Wednesday, 19 September 2012

Mencius


Mencius was arguably the most famous Confucian after Confucius himself. He was an itinerant Chinese philosopher and sage, and one of the principal interpreters of Confucianism. Like Confucius, according to legend, he travelled China for forty years to offer advice to rulers for reform.

He expressed his filial devotion when he took an absence of three years from his official duties for Qi to mourn his mother's death.

Disappointed at his failure to effect changes in his contemporary world, he retired from public life.

- From Wikipedia, the free encyclopedia

Quotes by Mencius

Let not a man do what his sense of right bids him not to do, nor desire what it forbids him to desire. This is sufficient. The skilful artist will not alter his measures for the sake of a stupid workman.

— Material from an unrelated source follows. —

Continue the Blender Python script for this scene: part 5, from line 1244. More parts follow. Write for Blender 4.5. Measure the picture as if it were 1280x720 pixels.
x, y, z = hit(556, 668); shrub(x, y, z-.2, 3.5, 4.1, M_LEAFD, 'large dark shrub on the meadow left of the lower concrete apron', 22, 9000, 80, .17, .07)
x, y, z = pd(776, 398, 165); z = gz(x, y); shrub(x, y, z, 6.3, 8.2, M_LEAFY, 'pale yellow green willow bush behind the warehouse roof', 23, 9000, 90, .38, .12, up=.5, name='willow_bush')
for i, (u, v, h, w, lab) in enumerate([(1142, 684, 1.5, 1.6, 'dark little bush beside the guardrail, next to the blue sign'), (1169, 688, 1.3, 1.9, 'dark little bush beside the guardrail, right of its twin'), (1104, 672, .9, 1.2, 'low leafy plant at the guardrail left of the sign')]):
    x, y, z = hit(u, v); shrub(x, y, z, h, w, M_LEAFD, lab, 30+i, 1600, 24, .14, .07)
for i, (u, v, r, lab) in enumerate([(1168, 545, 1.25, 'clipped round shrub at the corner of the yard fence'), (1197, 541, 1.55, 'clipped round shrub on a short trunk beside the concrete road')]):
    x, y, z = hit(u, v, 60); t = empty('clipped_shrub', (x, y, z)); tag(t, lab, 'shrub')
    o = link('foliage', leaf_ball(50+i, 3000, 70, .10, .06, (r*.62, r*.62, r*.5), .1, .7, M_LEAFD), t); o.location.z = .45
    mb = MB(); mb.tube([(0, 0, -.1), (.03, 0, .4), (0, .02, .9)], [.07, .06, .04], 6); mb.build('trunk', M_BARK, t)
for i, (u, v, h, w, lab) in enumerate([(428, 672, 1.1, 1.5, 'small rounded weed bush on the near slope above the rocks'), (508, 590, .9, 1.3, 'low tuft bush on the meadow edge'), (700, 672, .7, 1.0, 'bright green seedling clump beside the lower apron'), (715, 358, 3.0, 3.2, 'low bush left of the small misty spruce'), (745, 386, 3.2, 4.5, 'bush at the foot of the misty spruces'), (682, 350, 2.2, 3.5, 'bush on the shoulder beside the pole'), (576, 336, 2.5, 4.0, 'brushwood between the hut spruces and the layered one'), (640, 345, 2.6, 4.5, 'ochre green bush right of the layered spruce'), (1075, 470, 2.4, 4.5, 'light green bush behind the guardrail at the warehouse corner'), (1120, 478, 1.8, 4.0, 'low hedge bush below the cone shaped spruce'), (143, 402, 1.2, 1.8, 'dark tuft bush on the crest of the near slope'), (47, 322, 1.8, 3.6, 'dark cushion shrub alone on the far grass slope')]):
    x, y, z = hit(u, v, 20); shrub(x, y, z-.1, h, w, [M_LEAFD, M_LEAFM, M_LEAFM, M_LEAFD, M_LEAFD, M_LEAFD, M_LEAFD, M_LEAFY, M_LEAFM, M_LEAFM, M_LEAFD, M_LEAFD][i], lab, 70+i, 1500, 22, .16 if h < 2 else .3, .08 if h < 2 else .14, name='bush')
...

Evil exists to glorify the good. Evil is negative good. It is a relative term. Evil can be transmuted into good. What is evil to one at one time, becomes good at another time to somebody else.

He who attends to his greater self becomes a great man, and he who attends to his smaller self becomes a small man.

Let men decide firmly what they will not do, and they will be free to do vigorously what they ought to do.

Kindly words do not enter so deeply into men as a reputation for kindness.

If the king loves music, there is little wrong in the land.

The great man is he who does not lose his child's-heart.

Truth uttered before its time is always dangerous.

Friends are the siblings God never gave us.

We live, not as we wish to, but as we can.

Friendship is one mind in two bodies.